• _WRITTEN INSTRUCTION_: Extract every line where the string "script" appears.

• _Records with scene code_:
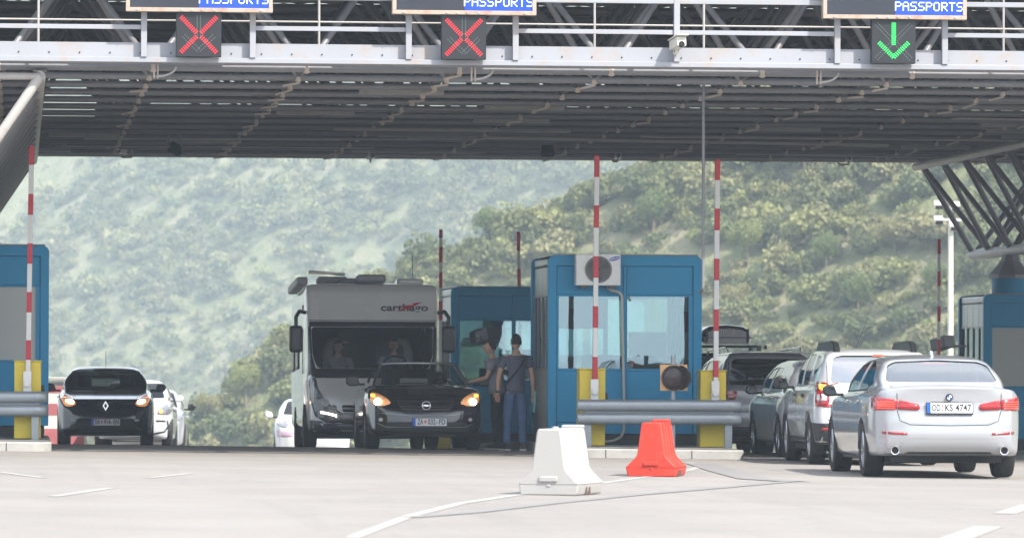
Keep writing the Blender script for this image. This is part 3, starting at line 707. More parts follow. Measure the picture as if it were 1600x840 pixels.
b3 = booth(7.96, 92.7, -.08, 2.34, 2.6, 2.84, 'dark blue booth behind the two standing men')
b4 = booth(17.94, 92.7, -.17, 2.34, 2.6, 2.84, 'navy booth with a grey covered window at the right edge', film=True)
# air conditioner
bx0 = 7.96
def bz(py, px, d): return CAMH-(py-hor(px))/(F/d)
ac = empty('air_conditioner', at(933.5, 75.44, 2.52), label='white outdoor air conditioning unit on the front of the blue booth', cat='air conditioner')
WPL = M('white_enamel', (.78,.77,.75), .4, var=.04, vs=2, dirt=.3, dcol=(.4,.37,.33)); GRILL = M('fan_grey', (.20,.20,.20), .5); GR2 = M('fan_dark', (.06,.06,.065), .5)
mb = MB(); mb.span((-.34,-.13,0), (.34,.10,.475)); mb.build('casing', WPL, ac, bevel=.015)
mb = MB(); mb.lathe([(.205,-.132),(.205,-.142),(.18,-.144),(.18,-.134)], 'Y', (0,0,.24), 32); 
for r_ in (.03,.06,.09,.12,.15): mb.lathe([(r_,-.140),(r_+.004,-.144),(r_+.007,-.140)], 'Y', (0,0,.24), 24)
for k in range(24): a = k*math.pi/12; mb.tube((.03*math.cos(a), -.141, .24+.03*math.sin(a)), (.19*math.cos(a), -.141, .24+.19*math.sin(a)), .0025, 4)
mb.build('fan_grille', GRILL, ac)
mb = MB(); mb.lathe([(0,-.1325),(.195,-.1325),(.195,-.130)], 'Y', (0,0,.24), 32); mb.build('fan_well', M('fan_well_grey', (.14,.14,.14), .6), ac)
mb = MB()
for k in range(3):
    a0 = R(30+120*k); pts = [(.03*math.cos(a0), .24+.03*math.sin(a0))]+[(.17*math.cos(a0+s), .24+.17*math.sin(a0+s)) for s in np.linspace(-.45, .35, 6)]; mb.prism(pts, -.138, -.1345, 'Y')
mb.lathe([(0,-.140),(.04,-.140),(.04,-.134)], 'Y', (0,0,.24), 16); mb.build('fan', GR2, ac)
mb = MB(); mb.prism([(.245+.085*math.cos(a)+.0*math.sin(a), .405+.03*math.sin(a)+.02*math.cos(a)) for a in np.linspace(0, 2*math.pi, 24, endpoint=False)], -.136, -.131, 'Y'); lg = mb.build('logo_oval', M('logo_blue', (.01,.06,.40), .4), ac)
put_text('logo_lettering', 'SAMSUNG', .034, M('logo_white', (.8,.8,.8), .5), lg, (.245, -.138, .405), (R(90), R(-12), 0), .0006)
MB().span((-.26,-.10,-.04), (-.16,.14,-.002)).build('bracket', GR2, ac); MB().span((.16,-.10,-.04), (.26,.14,-.002)).build('bracket', GR2, ac)
# its hose
HOSE = M('beige_hose', (.45,.43,.39), .6)
y = 75.52; pth = [(948,448),(955,453),(968,456),(972,463),(973,520),(976,640),(976,670),(972,682),(960,688),(945,690)]
mb = MB(); mb.path([at(px, y if i < 9 else y-.05, bz(py, px, 75.9)) for i, (px, py) in enumerate(pth)], .022, 8)
tag(mb.build('drain_hose', HOSE, None, smooth=70), 'beige hose running from the air conditioner down the booth front', 'hose')
# barriers
YEL = M('yellow_paint', (.72,.55,.045), .5, var=.07, vs=2, dirt=.4, dcol=(.45,.33,.08)); REDP = M('red_stripe', (.50,.025,.04), .45, var=.08); WHTP = M('white_boom', (.72,.71,.69), .45, var=.04)
def boom_gate(px, Y, zb, top, label, cab_off, lean=0.0, stripes=None, cabinet=True, bw=.036, ox=0, red_lens=.36, first=.36):
    p = at(px, Y, zb); t = empty('barrier_gate', p, 0, label, 'barrier', 'raised striped barrier gates')
    L_ = top-zb-.55
    if cabinet:
        a, b = cab_off
        mb = MB(); mb.span((a, -.02, 0), (b, .36, 1.12)); mb.build('cabinet', YEL, t, bevel=.012)
        mb = MB(); mb.span((a-.01, -.035, 1.12), (b+.01, .37, 1.14)); mb.build('cabinet_lid', YEL, t, bevel=.006)
        mb = MB(); mb.span((b, .1, .68), (b+.05, .2, .78)); mb.build('lock_box', DARK, t, bevel=.01)
        mb = MB(); mb.tube((0,-.16,.80), (0,-.02,.80), .05, 16); mb.span((-.06,-.11,.66), (.06,-.05,.98)); mb.build('boom_clamp', WPL, t, bevel=.008)
    boom = empty('boom_pivot', (0,0,0)) if False else None
    z = .58; segs_ = [(z, z+.22, 1)]
    z = z+.22; mb = None
    bo = MB(); bo.span((-bw, -.105, .58), (bw, -.045, top-zb)); bobj = bo.build('boom', WHTP, t, bevel=.008)
    for (za, zc) in stripes:
        mb = MB(); mb.span((-bw-.002, -.108, za-zb), (bw+.002, -.042, min(zc, top+.004)-zb)); mb.build('red_stripe', REDP, bobj, bevel=.006)
    if lean: bobj.rotation_euler = (0, lean, 0)
    return t
def stripes_from(px, Y, ys): 
    d = W(px, 1); dd = Y/d.y
    return [(bz(b, px, dd), bz(a, px, dd)) for a, b in ys]
YB = 74.05
boom_gate(928.5, YB, .135, bz(243, 929, 74.4), 'raised barrier arm on the yellow cabinet in front of the air conditioner', (-.215,.17), R(.35), stripes_from(929, YB, [(243,277),(321,356),(400,434),(478,512),(557,592)]))
boom_gate(1117, YB, .115, bz(248, 1118, 74.3), 'raised barrier arm on the yellow cabinet at the right end of the guardrail', (-.215,.17), R(.35), stripes_from(1118, YB, [(248,282),(326,360),(404,438),(483,517),(563,589)]))
boom_gate(43.5, YB-.2, .225, bz(228, 48, 73.6), 'raised barrier arm on the yellow cabinet at the left booth', (-.19,.20), R(.6), stripes_from(48, YB-.2, [(228,258),(303,336),(380,412),(456,488),(531,562)]))
boom_gate(688, 91, -.30, bz(359, 688, 91.8), 'far raised barrier arm between the motorhome and the dark blue booth', (-.2,.2), 0, stripes_from(688, 91, [(359,372),(386,410),(425,450),(470,500)]), True, .03)
boom_gate(816, 93.8, -.30, bz(362, 814, 94.5), 'far raised barrier arm leaning slightly above the dark blue booth roof', (-.2,.2), R(-1.2), stripes_from(814, 93.8, [(362,392),(420,447),(470,500)]), True, .03)
boom_gate(1466, 91, -.30, bz(371, 1466, 91), 'far raised barrier arm by the white floodlight mast', (-.2,.2), 0, stripes_from(1466, 91, [(371,397),(424,447),(478,502),(530,560)]), True, .027)
# guardrails
GALV = M('galvanised_steel', (.36,.39,.42), .42, metal=.45, var=.18, vs=3, dirt=.4, dcol=(.25,.26,.27))
def guardrail(pa, pb, Y, zg, posts_, label, ends):
    xa, xb = at(pa, Y, 0).x, at(pb, Y, 0).x; t = empty('guardrail', ((xa+xb)/2, Y, zg), label=label, cat='guardrail', group='steel guardrails on the islands'); w = (xb-xa)/2
    for z0 in (.335, .53):
        # rounded corrugation bent back at its ends
        pts = []; n = 24
        for k in range(n+1):
            x = -w+2*w*k/n; e0 = max(0, (-w+.18)-x)/.18; e1 = max(0, x-(w-.18))/.18; e = (e0 if ends[0] else 0)+(e1 if ends[1] else 0)
            pts.append((x, .10*e*e))
        prof = [(-.0,0),(-.035,.02),(-.05,.05),(-.05,.12),(-.035,.15),(0,.17),(.012,.17),(.012,0)]
        vs_ = []; fs_ = []; m = len(prof)
        for x, yb in pts: vs_ += [(x, yb+q[0], z0+q[1]) for q in prof]
        for i in range(n):
            for j in range(m): fs_.append((i*m+j, (i+1)*m+j, (i+1)*m+(j+1) % m, i*m+(j+1) % m))
        fs_ += [tuple(range(m)), tuple(range(n*m+m-1, n*m-1, -1))]
        mb = MB(); mb.add(vs_, fs_); mb.build('rail', GALV, t, smooth=50)
    mb = MB(); mb.span((-w+.12, .04, .49), (w-.12, .055, .55)); mb.build('web', GALV, t)
    for px in posts_:
        x = at(px, Y, 0).x-(xa+xb)/2; mb = MB(); mb.span((x-.055, .06, -.02), (x+.055, .16, .66)); mb.build('post', GALV, t, bevel=.006)
    for px in posts_:
        x = at(px, Y, 0).x-(xa+xb)/2
        for z0 in (.42, .615): MB().lathe([(0,-.062),(.016,-.058),(.016,-.04)], 'Y', (x, 0, z0), 8).build('bolt', GALV, t)
guardrail(903, 1160, 73.7, .118, (920, 1051, 1140), 'long grey guardrail in front of the blue booth with the air conditioner', (0,1))
guardrail(-60, 76, 73.6, .215, (-20, 56), 'grey guardrail in front of the left booth', (0,1))
# single traffic light on orange board
tl = empty('traffic_light', at(1052.5, 74.0, .12), label='single round traffic light on a square orange board behind the guardrail', cat='traffic light')
ORG = M('faded_orange_board', (.88,.50,.22), .6, var=.08, vs=3)
mb = MB(); mb.span((-.03,-.03,0), (.03,.03,.64)); mb.tube((-.0,.02,.5), (-.0,.02,1.35), .035, 12); mb.build('post', GALV, tl, smooth=50)
mb = MB(); mb.span((-.20,-.05,.83), (.205,-.03,1.215)); mb.build('board', ORG, tl, bevel=.004)
mb = MB(); mb.lathe([(.18,-.052),(.19,-.09),(.165,-.10),(.165,-.06),(0,-.06)], 'Y', (0,0,1.02), 28); mb.build('lamp_body', M('lamp_housing', (.05,.035,.03), .55), tl, smooth=40)
mb = MB(); vs_ = []; fs_ = []
for k in range(17):
    a = R(-70+k*140/16) ; 
    for (r_, yy) in ((.185,-.06), (.195,-.30+.12*abs(k-8)/8)): vs_.append((r_*math.cos(a)+(.04 if yy < -.1 else 0), yy, 1.02+r_*math.sin(a)))
fs_ = [(2*i, 2*i+1, 2*i+3, 2*i+2) for i in range(16)]
mb.add(vs_, fs_); vz = mb.build('visor', MC['lamp_housing'], tl, smooth=60); sm = vz.modifiers.new('t', 'SOLIDIFY'); sm.thickness = .006
mb = MB(); mb.lathe([(0,-.085),(.08,-.08),(.13,-.07),(.16,-.061)], 'Y', (0,0,1.02), 24); mb.build('lens', M('unlit_brown_lens', (.045,.022,.02), .25), tl, smooth=60)
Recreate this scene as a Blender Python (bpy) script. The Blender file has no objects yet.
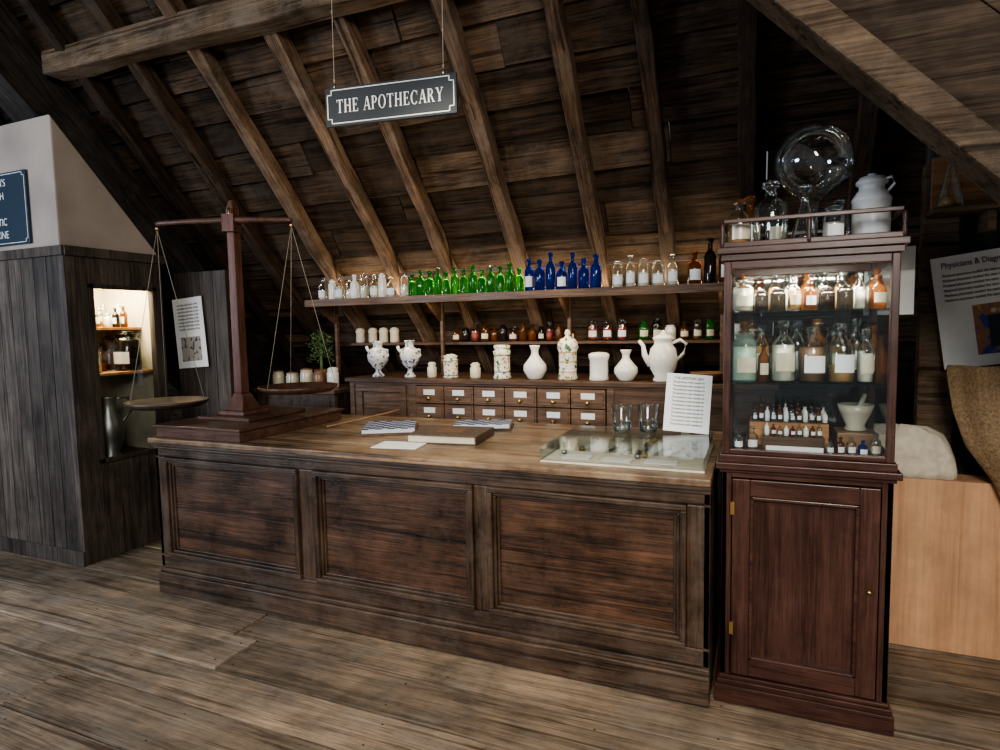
import bpy, math, random, bmesh
from mathutils import Vector, Matrix
random.seed(7)
R=random.uniform
pi=math.pi
# ------------------------------------------------------------ materials
def newmat(name):
    m=bpy.data.materials.new(name); m.use_nodes=True
    nt=m.node_tree; return m,nt,nt.nodes["Principled BSDF"]
def wood(name,dark,light,axis='X',scale=1.0,rough=.5,bump=.25,var=False,rotx=0,mott=.5,spec=.4,gray=None,vr=(.6,1.35),ga=.75,crack=.4):
    m,nt,p=newmat(name); N=nt.nodes.new; L=nt.links.new
    tc=N('ShaderNodeTexCoord'); src=tc.outputs['Object']
    if rotx:
        mr=N('ShaderNodeMapping'); mr.inputs['Rotation'].default_value=(rotx,0,0); L(src,mr.inputs[0]); src=mr.outputs[0]
    if var:
        at=N('ShaderNodeAttribute'); at.attribute_name='var'
        ml=N('ShaderNodeVectorMath'); ml.operation='MULTIPLY_ADD'
        L(at.outputs['Vector'],ml.inputs[0]); ml.inputs[1].default_value=(17,31,23); L(src,ml.inputs[2]); src=ml.outputs[0]
    def layer(cross,along,det,dist,rg):
        mp=N('ShaderNodeMapping'); s={'X':(along,cross,cross),'Y':(cross,along,cross),'Z':(cross,cross,along)}[axis]
        mp.inputs['Scale'].default_value=[k*scale for k in s]; L(src,mp.inputs[0])
        n=N('ShaderNodeTexNoise'); n.inputs['Scale'].default_value=1; n.inputs['Detail'].default_value=det
        n.inputs['Roughness'].default_value=rg; n.inputs['Distortion'].default_value=dist; L(mp.outputs[0],n.inputs[0]); return n
    n=layer(24,1.5,7,1.0,.65); nf=layer(170,5.5,5,.2,.7); nc=layer(34,.9,3,.5,.5)
    ad=N('ShaderNodeMath'); ad.operation='MULTIPLY_ADD'; ad.inputs[1].default_value=.5
    mm=N('ShaderNodeMath'); mm.operation='MULTIPLY'; mm.inputs[1].default_value=.5
    L(nf.outputs['Fac'],mm.inputs[0]); L(n.outputs['Fac'],ad.inputs[0]); L(mm.outputs[0],ad.inputs[2])
    r=N('ShaderNodeValToRGB'); r.color_ramp.elements[0].position=.39; r.color_ramp.elements[1].position=.61
    r.color_ramp.elements[0].color=(*dark,1); r.color_ramp.elements[1].color=(*light,1); L(ad.outputs[0],r.inputs[0])
    n2=N('ShaderNodeTexNoise'); n2.inputs['Scale'].default_value=2.8; n2.inputs['Detail'].default_value=9; n2.inputs['Roughness'].default_value=.7; L(src,n2.inputs[0])
    r2=N('ShaderNodeValToRGB'); r2.color_ramp.elements[0].position=.34; r2.color_ramp.elements[1].position=.66
    k=1-mott; r2.color_ramp.elements[0].color=(k,k,k,1); r2.color_ramp.elements[1].color=(1.25,1.2,1.15,1); L(n2.outputs['Fac'],r2.inputs[0])
    mx=N('ShaderNodeMix'); mx.data_type='RGBA'; mx.blend_type='MULTIPLY'; mx.inputs[0].default_value=1
    L(r.outputs[0],mx.inputs[6]); L(r2.outputs[0],mx.inputs[7]); out=mx.outputs[2]
    if gray:
        n3=N('ShaderNodeTexNoise'); n3.inputs['Scale'].default_value=4.1; n3.inputs['Detail'].default_value=9; n3.inputs['Roughness'].default_value=.75; L(src,n3.inputs[0])
        r3=N('ShaderNodeValToRGB'); r3.color_ramp.elements[0].position=.48; r3.color_ramp.elements[1].position=.68
        r3.color_ramp.elements[0].color=(0,0,0,1); r3.color_ramp.elements[1].color=(ga,ga,ga,1); L(n3.outputs['Fac'],r3.inputs[0])
        mg=N('ShaderNodeMix'); mg.data_type='RGBA'; L(r3.outputs[0],mg.inputs[0]); L(out,mg.inputs[6]); mg.inputs[7].default_value=(*gray,1); out=mg.outputs[2]
    rc=N('ShaderNodeValToRGB'); rc.color_ramp.elements[0].position=.60; rc.color_ramp.elements[1].position=.645
    c=1-crack; rc.color_ramp.elements[0].color=(1,1,1,1); rc.color_ramp.elements[1].color=(c,c*.95,c*.9,1); L(nc.outputs['Fac'],rc.inputs[0])
    mc=N('ShaderNodeMix'); mc.data_type='RGBA'; mc.blend_type='MULTIPLY'; mc.inputs[0].default_value=1
    L(out,mc.inputs[6]); L(rc.outputs[0],mc.inputs[7]); out=mc.outputs[2]
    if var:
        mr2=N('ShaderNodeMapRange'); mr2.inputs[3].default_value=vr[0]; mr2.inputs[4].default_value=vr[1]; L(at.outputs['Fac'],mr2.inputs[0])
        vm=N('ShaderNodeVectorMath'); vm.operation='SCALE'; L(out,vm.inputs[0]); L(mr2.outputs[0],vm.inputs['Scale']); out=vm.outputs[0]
    L(out,p.inputs['Base Color']); p.inputs['Specular IOR Level'].default_value=spec
    rr=N('ShaderNodeMapRange'); rr.inputs[1].default_value=.3; rr.inputs[2].default_value=.7; rr.inputs[3].default_value=rough-.1; rr.inputs[4].default_value=rough+.18
    L(n2.outputs['Fac'],rr.inputs[0]); L(rr.outputs[0],p.inputs['Roughness'])
    b=N('ShaderNodeBump'); b.inputs['Strength'].default_value=bump; b.inputs['Distance'].default_value=.008
    L(ad.outputs[0],b.inputs['Height']); L(b.outputs[0],p.inputs['Normal'])
    return m
def plain(name,col,rough=.5,metal=0,noise=0,nscale=20,bump=0,emit=0):
    m,nt,p=newmat(name); N=nt.nodes.new; L=nt.links.new
    p.inputs['Roughness'].default_value=rough; p.inputs['Metallic'].default_value=metal
    tc=N('ShaderNodeTexCoord'); n=N('ShaderNodeTexNoise'); n.inputs['Scale'].default_value=nscale; n.inputs['Detail'].default_value=5
    L(tc.outputs['Object'],n.inputs[0])
    r=N('ShaderNodeValToRGB'); r.color_ramp.elements[0].position=.3; r.color_ramp.elements[1].position=.7
    a=max(noise,.04)
    r.color_ramp.elements[0].color=(*[c*(1-a) for c in col],1); r.color_ramp.elements[1].color=(*[min(1,c*(1+a*.5)) for c in col],1)
    L(n.outputs['Fac'],r.inputs[0]); L(r.outputs[0],p.inputs['Base Color'])
    if bump:
        b=N('ShaderNodeBump'); b.inputs['Strength'].default_value=bump; b.inputs['Distance'].default_value=.01; L(n.outputs['Fac'],b.inputs['Height']); L(b.outputs[0],p.inputs['Normal'])
    if emit:
        p.inputs['Emission Color'].default_value=(*col,1); p.inputs['Emission Strength'].default_value=emit
    return m
def glass(name,col,tr=.45,rough=.04):
    m,nt,p=newmat(name); N=nt.nodes.new; L=nt.links.new
    p.inputs['Base Color'].default_value=(*col,1); p.inputs['Roughness'].default_value=rough
    p.inputs['Transmission Weight'].default_value=.8; p.inputs['IOR'].default_value=1.45
    t=N('ShaderNodeBsdfTransparent'); t.inputs[0].default_value=(*col,1)
    mx=N('ShaderNodeMixShader'); mx.inputs[0].default_value=tr
    L(p.outputs[0],mx.inputs[1]); L(t.outputs[0],mx.inputs[2]); L(mx.outputs[0],nt.nodes['Material Output'].inputs[0])
    return m
def thin(name,c0,c1,r0,r1,blend=.3):
    """thin-walled clear glass: transparent in the middle, darker and shinier at grazing edges"""
    m,nt,p=newmat(name); N=nt.nodes.new; L=nt.links.new
    p.inputs['Base Color'].default_value=(.9,.93,.93,1); p.inputs['Roughness'].default_value=.06; p.inputs['Metallic'].default_value=1
    lw=N('ShaderNodeLayerWeight'); lw.inputs[0].default_value=blend
    r=N('ShaderNodeValToRGB'); r.color_ramp.elements[0].position=.2; r.color_ramp.elements[1].position=.9
    r.color_ramp.elements[0].color=(*c0,1); r.color_ramp.elements[1].color=(*c1,1); L(lw.outputs['Facing'],r.inputs[0])
    t=N('ShaderNodeBsdfTransparent'); L(r.outputs[0],t.inputs[0])
    mr=N('ShaderNodeMapRange'); mr.inputs[3].default_value=r0; mr.inputs[4].default_value=r1; L(lw.outputs['Fresnel'],mr.inputs[0])
    mx=N('ShaderNodeMixShader'); L(mr.outputs[0],mx.inputs[0]); L(t.outputs[0],mx.inputs[1]); L(p.outputs[0],mx.inputs[2])
    L(mx.outputs[0],nt.nodes['Material Output'].inputs[0]); return m
def floral(name,base,c,sc=42,c2=None):
    m,nt,p=newmat(name); N=nt.nodes.new; L=nt.links.new
    tc=N('ShaderNodeTexCoord'); v=N('ShaderNodeTexNoise'); v.inputs['Scale'].default_value=sc; v.inputs['Detail'].default_value=3; L(tc.outputs['Object'],v.inputs[0])
    r=N('ShaderNodeValToRGB'); r.color_ramp.elements[0].position=.39; r.color_ramp.elements[1].position=.44
    r.color_ramp.elements[0].color=(*c,1); r.color_ramp.elements[1].color=(*base,1)
    if c2:
        a=r.color_ramp.elements.new(.58); a.color=(*base,1); a=r.color_ramp.elements.new(.62); a.color=(*c2,1)
    L(v.outputs['Fac'],r.inputs[0]); L(r.outputs[0],p.inputs['Base Color'])
    p.inputs['Roughness'].default_value=.15; return m

SL=math.atan(1.08)
M={}
M['floor']=wood('floor_oak',(.13,.092,.062),(.43,.325,.225),'X',.8,.6,.5,True,mott=.5,gray=(.27,.225,.18),vr=(.62,1.22),spec=.25,ga=.7,crack=.5)
M['gap']=plain('floor_gap',(.012,.009,.007),.9)
M['roof']=wood('roof_boards',(.022,.015,.010),(.125,.082,.052),'X',.8,.8,.6,True,mott=.6,spec=.12,gray=(.090,.068,.050),vr=(.45,1.45),crack=.6)
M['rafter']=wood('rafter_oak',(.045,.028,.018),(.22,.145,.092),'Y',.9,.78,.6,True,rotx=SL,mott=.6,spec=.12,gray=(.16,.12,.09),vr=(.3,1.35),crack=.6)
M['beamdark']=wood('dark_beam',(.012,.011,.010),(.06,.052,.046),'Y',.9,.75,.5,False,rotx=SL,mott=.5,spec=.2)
M['purlin']=wood('purlin_oak',(.055,.038,.025),(.22,.155,.10),'X',.9,.78,.6,False,mott=.55,spec=.15,gray=(.18,.145,.11),crack=.6)
M['brace']=wood('brace_oak',(.040,.028,.019),(.16,.115,.08),'X',.8,.78,.5,False,mott=.55,spec=.15,gray=(.12,.095,.07),crack=.6)
M['sboard']=wood('sloping_boards',(.030,.022,.016),(.095,.070,.052),'X',.8,.8,.5,True,mott=.5,spec=.1,vr=(.8,1.1))
M['cx']=wood('counter_oak_x',(.020,.012,.008),(.115,.070,.043),'X',.9,.42,.5,False,mott=.6,gray=(.11,.080,.058),ga=.7,crack=.55)
M['cz']=wood('counter_oak_z',(.020,.012,.008),(.110,.066,.040),'Z',.9,.42,.5,False,mott=.6,gray=(.11,.080,.058),ga=.7,crack=.55)
M['cpan']=wood('counter_panel',(.020,.011,.007),(.145,.070,.037),'X',.9,.40,.5,False,mott=.75,gray=(.095,.055,.034),ga=.65,crack=.6)
M['ctop']=wood('counter_top',(.095,.060,.035),(.34,.225,.135),'X',.8,.36,.35,False,mott=.6,gray=(.32,.24,.16),crack=.55)
M['cbx']=wood('cabinet_mahogany_x',(.022,.009,.007),(.085,.037,.026),'X',.9,.32,.06,False,mott=.35,crack=.15)
M['cbz']=wood('cabinet_mahogany_z',(.022,.009,.007),(.085,.037,.026),'Z',.9,.32,.06,False,mott=.35,crack=.15)
M['shelf']=wood('shelf_wood',(.035,.019,.011),(.15,.083,.046),'X',1,.5,.2,False,mott=.4)
M['drw']=wood('drawer_wood',(.055,.030,.017),(.23,.132,.074),'X',1,.45,.2,False,mott=.4)
M['booth']=wood('booth_boards',(.030,.023,.019),(.125,.100,.082),'Z',.9,.55,.4,True,mott=.45,crack=.5)
M['ply']=wood('plywood',(.42,.235,.13),(.56,.335,.19),'Z',.3,.5,.03,False,mott=.15,crack=.12)
M['orange']=wood('pine_orange',(.18,.08,.03),(.42,.21,.09),'X',1,.5,.1,False,mott=.3,crack=.2)
M['scale']=wood('scale_mahogany',(.050,.021,.014),(.16,.070,.046),'Z',1,.35,.1,False,mott=.3,crack=.2)
M['scalex']=wood('scale_mahogany_x',(.040,.020,.013),(.14,.070,.046),'X',1,.38,.1,False,mott=.3,crack=.2)
M['plaster']=plain('plaster',(.36,.30,.25),.85,0,.25,2.5,.25)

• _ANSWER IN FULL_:
Keep writing the Blender script for this image. This is part 3, starting at line 707. More parts follow. Measure the picture as if it were 1600x840 pixels.
Recreate this scene as a Blender Python (bpy) script. The Blender file has no objects yet.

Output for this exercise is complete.